Retype exactly the lines below, beginning with the first and ending with the line where "coffee table', 'rug')" appears.

— Start of Source data —

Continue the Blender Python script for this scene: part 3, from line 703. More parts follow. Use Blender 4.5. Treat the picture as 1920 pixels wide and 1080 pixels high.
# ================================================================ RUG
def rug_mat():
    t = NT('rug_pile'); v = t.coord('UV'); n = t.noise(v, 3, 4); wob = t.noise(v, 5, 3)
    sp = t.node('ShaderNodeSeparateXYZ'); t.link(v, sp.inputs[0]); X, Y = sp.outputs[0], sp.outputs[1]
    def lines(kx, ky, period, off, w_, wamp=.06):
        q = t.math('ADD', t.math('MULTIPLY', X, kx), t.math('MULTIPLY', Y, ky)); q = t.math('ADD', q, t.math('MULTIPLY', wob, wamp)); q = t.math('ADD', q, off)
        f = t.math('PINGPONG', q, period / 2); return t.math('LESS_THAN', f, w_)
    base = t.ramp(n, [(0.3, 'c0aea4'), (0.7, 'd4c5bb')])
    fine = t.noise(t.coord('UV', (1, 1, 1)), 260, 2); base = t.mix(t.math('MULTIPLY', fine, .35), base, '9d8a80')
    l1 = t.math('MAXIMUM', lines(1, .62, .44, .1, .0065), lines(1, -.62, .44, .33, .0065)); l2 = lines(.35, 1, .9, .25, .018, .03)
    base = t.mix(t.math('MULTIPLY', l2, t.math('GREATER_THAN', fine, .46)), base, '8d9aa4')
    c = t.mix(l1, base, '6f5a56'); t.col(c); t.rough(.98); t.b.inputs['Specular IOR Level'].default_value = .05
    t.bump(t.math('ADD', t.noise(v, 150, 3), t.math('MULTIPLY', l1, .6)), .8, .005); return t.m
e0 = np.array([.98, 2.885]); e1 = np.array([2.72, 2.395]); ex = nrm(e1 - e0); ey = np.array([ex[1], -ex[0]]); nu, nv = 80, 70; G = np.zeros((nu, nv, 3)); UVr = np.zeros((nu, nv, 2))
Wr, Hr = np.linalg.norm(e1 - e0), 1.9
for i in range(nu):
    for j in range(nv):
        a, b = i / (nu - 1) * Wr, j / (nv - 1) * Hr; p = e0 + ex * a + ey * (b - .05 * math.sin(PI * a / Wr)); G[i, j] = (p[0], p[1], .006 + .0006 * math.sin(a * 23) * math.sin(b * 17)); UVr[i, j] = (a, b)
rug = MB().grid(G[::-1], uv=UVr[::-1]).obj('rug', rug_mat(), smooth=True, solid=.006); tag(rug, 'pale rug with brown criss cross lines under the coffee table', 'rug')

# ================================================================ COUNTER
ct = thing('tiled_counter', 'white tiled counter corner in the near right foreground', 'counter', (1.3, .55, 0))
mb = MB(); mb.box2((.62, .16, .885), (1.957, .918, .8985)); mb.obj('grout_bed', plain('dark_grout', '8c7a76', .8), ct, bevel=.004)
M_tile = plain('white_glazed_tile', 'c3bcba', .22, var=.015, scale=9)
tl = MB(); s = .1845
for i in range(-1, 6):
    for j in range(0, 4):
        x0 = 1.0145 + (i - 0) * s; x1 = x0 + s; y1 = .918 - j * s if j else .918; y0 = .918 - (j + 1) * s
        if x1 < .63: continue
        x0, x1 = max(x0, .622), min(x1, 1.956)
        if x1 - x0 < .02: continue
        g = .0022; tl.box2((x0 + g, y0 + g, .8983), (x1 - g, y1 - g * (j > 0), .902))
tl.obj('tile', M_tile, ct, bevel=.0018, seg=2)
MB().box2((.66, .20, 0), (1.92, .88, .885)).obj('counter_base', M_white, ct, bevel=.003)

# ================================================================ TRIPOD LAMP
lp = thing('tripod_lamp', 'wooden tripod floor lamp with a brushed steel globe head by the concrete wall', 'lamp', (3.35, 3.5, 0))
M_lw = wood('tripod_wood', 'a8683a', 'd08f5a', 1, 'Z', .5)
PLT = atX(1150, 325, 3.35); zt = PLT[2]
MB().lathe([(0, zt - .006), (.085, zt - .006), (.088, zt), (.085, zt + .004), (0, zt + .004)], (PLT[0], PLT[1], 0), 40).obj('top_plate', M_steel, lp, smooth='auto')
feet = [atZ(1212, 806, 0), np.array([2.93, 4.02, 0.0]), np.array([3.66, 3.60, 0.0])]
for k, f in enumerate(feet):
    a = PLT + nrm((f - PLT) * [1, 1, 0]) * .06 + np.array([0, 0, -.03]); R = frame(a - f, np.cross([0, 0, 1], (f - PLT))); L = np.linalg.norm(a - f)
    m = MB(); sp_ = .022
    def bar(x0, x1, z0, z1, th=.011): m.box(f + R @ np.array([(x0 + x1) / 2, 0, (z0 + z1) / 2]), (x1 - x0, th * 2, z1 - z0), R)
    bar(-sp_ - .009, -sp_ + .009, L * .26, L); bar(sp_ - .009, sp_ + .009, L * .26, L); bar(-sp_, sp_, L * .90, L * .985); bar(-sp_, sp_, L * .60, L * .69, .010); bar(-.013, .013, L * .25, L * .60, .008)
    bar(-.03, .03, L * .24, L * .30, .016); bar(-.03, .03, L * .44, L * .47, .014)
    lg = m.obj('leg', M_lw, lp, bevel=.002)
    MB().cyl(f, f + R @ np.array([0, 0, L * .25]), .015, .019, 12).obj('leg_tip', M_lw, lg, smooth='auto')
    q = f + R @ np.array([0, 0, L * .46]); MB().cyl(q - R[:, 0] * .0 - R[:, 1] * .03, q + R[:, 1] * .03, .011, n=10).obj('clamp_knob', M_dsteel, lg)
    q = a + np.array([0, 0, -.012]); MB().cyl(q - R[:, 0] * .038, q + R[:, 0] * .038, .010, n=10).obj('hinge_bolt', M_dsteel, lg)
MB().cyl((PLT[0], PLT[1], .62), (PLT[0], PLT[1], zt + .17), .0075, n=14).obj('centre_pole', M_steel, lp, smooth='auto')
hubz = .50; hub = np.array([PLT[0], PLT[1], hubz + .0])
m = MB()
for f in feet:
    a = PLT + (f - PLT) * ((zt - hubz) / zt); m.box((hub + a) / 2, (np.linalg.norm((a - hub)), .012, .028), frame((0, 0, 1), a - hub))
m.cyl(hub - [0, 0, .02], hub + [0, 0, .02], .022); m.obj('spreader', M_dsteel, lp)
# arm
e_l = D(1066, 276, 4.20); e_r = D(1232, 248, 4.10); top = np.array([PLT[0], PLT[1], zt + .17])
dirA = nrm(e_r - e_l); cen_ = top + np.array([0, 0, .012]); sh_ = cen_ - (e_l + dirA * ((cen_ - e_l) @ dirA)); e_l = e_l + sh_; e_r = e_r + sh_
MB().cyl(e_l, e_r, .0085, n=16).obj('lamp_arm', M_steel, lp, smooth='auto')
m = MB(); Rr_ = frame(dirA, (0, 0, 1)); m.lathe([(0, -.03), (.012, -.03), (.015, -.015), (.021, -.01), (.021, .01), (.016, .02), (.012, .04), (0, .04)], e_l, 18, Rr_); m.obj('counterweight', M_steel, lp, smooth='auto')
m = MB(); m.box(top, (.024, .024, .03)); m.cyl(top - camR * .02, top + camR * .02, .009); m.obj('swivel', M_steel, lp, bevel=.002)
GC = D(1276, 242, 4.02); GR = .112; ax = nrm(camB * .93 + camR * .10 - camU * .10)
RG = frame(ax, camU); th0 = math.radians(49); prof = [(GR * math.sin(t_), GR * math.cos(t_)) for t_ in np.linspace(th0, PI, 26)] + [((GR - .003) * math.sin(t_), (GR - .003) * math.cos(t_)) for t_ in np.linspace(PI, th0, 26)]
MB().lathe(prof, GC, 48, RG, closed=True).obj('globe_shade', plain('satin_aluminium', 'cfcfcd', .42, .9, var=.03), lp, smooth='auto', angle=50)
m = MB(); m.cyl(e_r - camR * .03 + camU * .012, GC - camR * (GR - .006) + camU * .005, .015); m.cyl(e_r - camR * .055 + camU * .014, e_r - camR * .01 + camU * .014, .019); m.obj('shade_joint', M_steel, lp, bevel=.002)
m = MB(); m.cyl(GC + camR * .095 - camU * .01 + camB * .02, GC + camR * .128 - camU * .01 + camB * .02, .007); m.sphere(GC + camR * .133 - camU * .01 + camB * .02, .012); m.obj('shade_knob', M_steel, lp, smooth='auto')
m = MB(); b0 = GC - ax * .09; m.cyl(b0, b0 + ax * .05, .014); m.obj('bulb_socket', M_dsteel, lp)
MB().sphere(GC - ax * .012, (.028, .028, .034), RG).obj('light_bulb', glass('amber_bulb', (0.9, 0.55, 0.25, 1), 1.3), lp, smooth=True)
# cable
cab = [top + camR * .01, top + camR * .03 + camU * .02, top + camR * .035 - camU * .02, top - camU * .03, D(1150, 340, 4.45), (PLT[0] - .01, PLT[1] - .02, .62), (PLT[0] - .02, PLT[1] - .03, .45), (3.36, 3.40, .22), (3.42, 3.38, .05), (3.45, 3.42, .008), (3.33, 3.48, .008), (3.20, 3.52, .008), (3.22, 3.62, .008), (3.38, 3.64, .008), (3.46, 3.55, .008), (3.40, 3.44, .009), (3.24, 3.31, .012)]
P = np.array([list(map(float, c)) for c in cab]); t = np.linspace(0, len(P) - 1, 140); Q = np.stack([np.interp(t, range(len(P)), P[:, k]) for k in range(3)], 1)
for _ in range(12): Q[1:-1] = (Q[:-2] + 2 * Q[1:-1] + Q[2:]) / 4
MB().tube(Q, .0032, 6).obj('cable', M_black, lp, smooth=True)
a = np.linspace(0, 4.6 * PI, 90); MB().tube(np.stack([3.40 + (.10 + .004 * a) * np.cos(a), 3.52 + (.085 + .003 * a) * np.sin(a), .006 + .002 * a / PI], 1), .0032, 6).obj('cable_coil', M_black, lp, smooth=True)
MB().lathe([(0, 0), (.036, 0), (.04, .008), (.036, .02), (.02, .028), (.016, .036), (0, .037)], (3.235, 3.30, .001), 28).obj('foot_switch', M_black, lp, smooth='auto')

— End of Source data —

» Exercise response
Continue the Blender Python script for this scene: part 3, from line 703. More parts follow. Use Blender 4.5. Treat the picture as 1920 pixels wide and 1080 pixels high.
# ================================================================ RUG
def rug_mat():
    t = NT('rug_pile'); v = t.coord('UV'); n = t.noise(v, 3, 4); wob = t.noise(v, 5, 3)
    sp = t.node('ShaderNodeSeparateXYZ'); t.link(v, sp.inputs[0]); X, Y = sp.outputs[0], sp.outputs[1]
    def lines(kx, ky, period, off, w_, wamp=.06):
        q = t.math('ADD', t.math('MULTIPLY', X, kx), t.math('MULTIPLY', Y, ky)); q = t.math('ADD', q, t.math('MULTIPLY', wob, wamp)); q = t.math('ADD', q, off)
        f = t.math('PINGPONG', q, period / 2); return t.math('LESS_THAN', f, w_)
    base = t.ramp(n, [(0.3, 'c0aea4'), (0.7, 'd4c5bb')])
    fine = t.noise(t.coord('UV', (1, 1, 1)), 260, 2); base = t.mix(t.math('MULTIPLY', fine, .35), base, '9d8a80')
    l1 = t.math('MAXIMUM', lines(1, .62, .44, .1, .0065), lines(1, -.62, .44, .33, .0065)); l2 = lines(.35, 1, .9, .25, .018, .03)
    base = t.mix(t.math('MULTIPLY', l2, t.math('GREATER_THAN', fine, .46)), base, '8d9aa4')
    c = t.mix(l1, base, '6f5a56'); t.col(c); t.rough(.98); t.b.inputs['Specular IOR Level'].default_value = .05
    t.bump(t.math('ADD', t.noise(v, 150, 3), t.math('MULTIPLY', l1, .6)), .8, .005); return t.m
e0 = np.array([.98, 2.885]); e1 = np.array([2.72, 2.395]); ex = nrm(e1 - e0); ey = np.array([ex[1], -ex[0]]); nu, nv = 80, 70; G = np.zeros((nu, nv, 3)); UVr = np.zeros((nu, nv, 2))
Wr, Hr = np.linalg.norm(e1 - e0), 1.9
for i in range(nu):
    for j in range(nv):
        a, b = i / (nu - 1) * Wr, j / (nv - 1) * Hr; p = e0 + ex * a + ey * (b - .05 * math.sin(PI * a / Wr)); G[i, j] = (p[0], p[1], .006 + .0006 * math.sin(a * 23) * math.sin(b * 17)); UVr[i, j] = (a, b)
rug = MB().grid(G[::-1], uv=UVr[::-1]).obj('rug', rug_mat(), smooth=True, solid=.006); tag(rug, 'pale rug with brown criss cross lines under the coffee table', 'rug')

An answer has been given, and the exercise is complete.